Binnen kurzer Zeit hatte das junge Start-up 100 Kunden gewonnen. Jeden Tag musste Scheuschner Kleidungsstücke nachkaufen, um alle Bestellungen zu erfüllen. "Jeder hat am Ende auch alles pünktlich bekommen", erinnert sich Scheuschner und lacht. 2014 wurde die Firma schließlich offiziell gegründet – zunächst als Zwei-Mann-Unternehmen. Ende 2015 hatten sie bereits rund 1000 aktive Kunden, 2016 mehr als 3000. Mittlerweile sei der Kundenstamm auf etwa 9000 gewachsen. Bei einigen sei es zwar eine "On-Off-Beziehung", sagt Scheuschner. Etwa 4000 Mitglieder seien aber regelmäßig aktiv.

Dass "Sharing Economy" – also Teilen und Leihen statt Besitzen – tatsächlich klappt, sieht auch Peter Wippermann so. Der Trendforscher beschäftigt sich mit dem Verhalten von Konsumenten. "Besitz als Statussymbol verliert an Bedeutung", beobachtet Wippermann. Besonders gut funktioniere das in den Bereichen Reisen und Mobilität. Voraussetzung sei eine vernetzte Gesellschaft, erklärt Wippermann. Und: "Es ist ökonomisch sinnvoll, die Angebote sind reichhaltig und in einer Gesellschaft, die sich schnell wandelt, ist das Anhäufen von Gegenständen nicht länger das Ziel."

Mehr Nachfrage verzeichnet auch Kilenda. Das Start-up hat das Angebot in den vergangenen Jahren erweitert, hinzugekommen sind Umstandsmode, Zubehör, Spielzeug. Mittlerweile arbeiten rund 25 Mitarbeiter bei Kilenda, etwa acht von ihnen sind Werksstudenten. Rund 60.000 Kleidungsstücke hat Kilenda im Angebot, unterteilt in "Neu" und "Wie neu". Wer sich einen Strampler, einen Schneeanzug oder ein festliches Kleidchen aussucht, kann entscheiden, ob die Kleidung schon getragen worden sein darf. Danach richtet sich auch der Preis.

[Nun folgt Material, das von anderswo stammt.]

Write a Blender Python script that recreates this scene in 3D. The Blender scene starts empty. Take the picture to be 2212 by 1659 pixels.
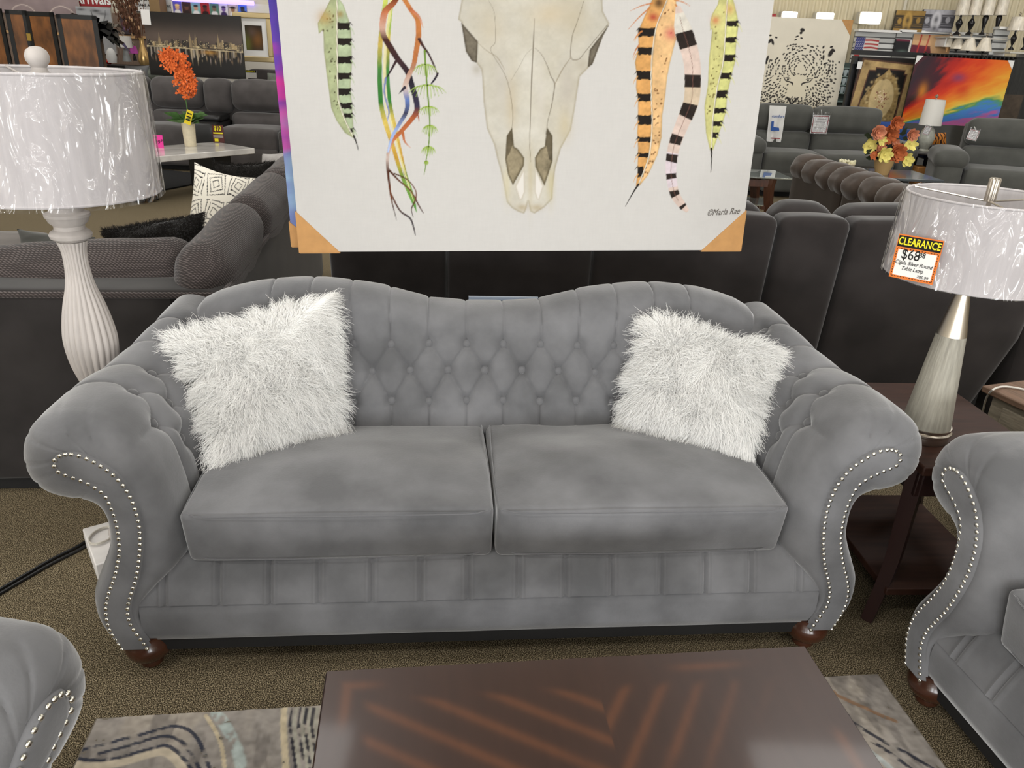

Bezahlt wird zunächst pro Monat, anschließend wird tagesgenau abgerechnet. "Wir wollen aber nicht, dass unsere Kunden einen Nachteil gegenüber dem Kauf von Kleidung haben", sagt Scheuschner. "Wer eine Sache so lange behält, dass er mit der Leihgebühr den Kaufpreis erreicht, dem gehört das Teil dann auch." Auch um Flecken oder Beschädigungen sollen sich die Eltern laut Scheuschner nicht sorgen müssen. "Die meisten Flecken bekommen wir wieder raus, kleine Mängel werden repariert."

Nach dem gleichen Konzept funktioniert auch die Zusammenarbeit mit Tchibo. Die Kleidung des Einzelhandelsriesen wird allerdings über einen anderen Onlineshop vertrieben. Auch das Angebot ist nicht das gleiche. "Wir haben für Tchibo den Mietshop gebaut, die Strukturen geschaffen. Wir versenden die Kleidung auch von Magdeburg aus und kümmern uns um den Kundendienst.

Tchibo selbst zeigt sich zufrieden mit dem Start. Viele Kunden interessierten sich für das Angebot, hätten sich zum Beispiel für den Newsletter angemeldet. Die meisten informierten sich aber erst noch, sagte eine Sprecherin. Vergleiche man die Bestellungen mit der Anzahl der Besuche im Onlineshop, sei diese Rate bei "Tchibo Share" ähnlich hoch wie bei Kilenda. "Die meisten Kunden bestellen etwa drei Teile mit einem durchschnittlichen monatlichen Mietwert von neun Euro", teilte die Sprecherin mit.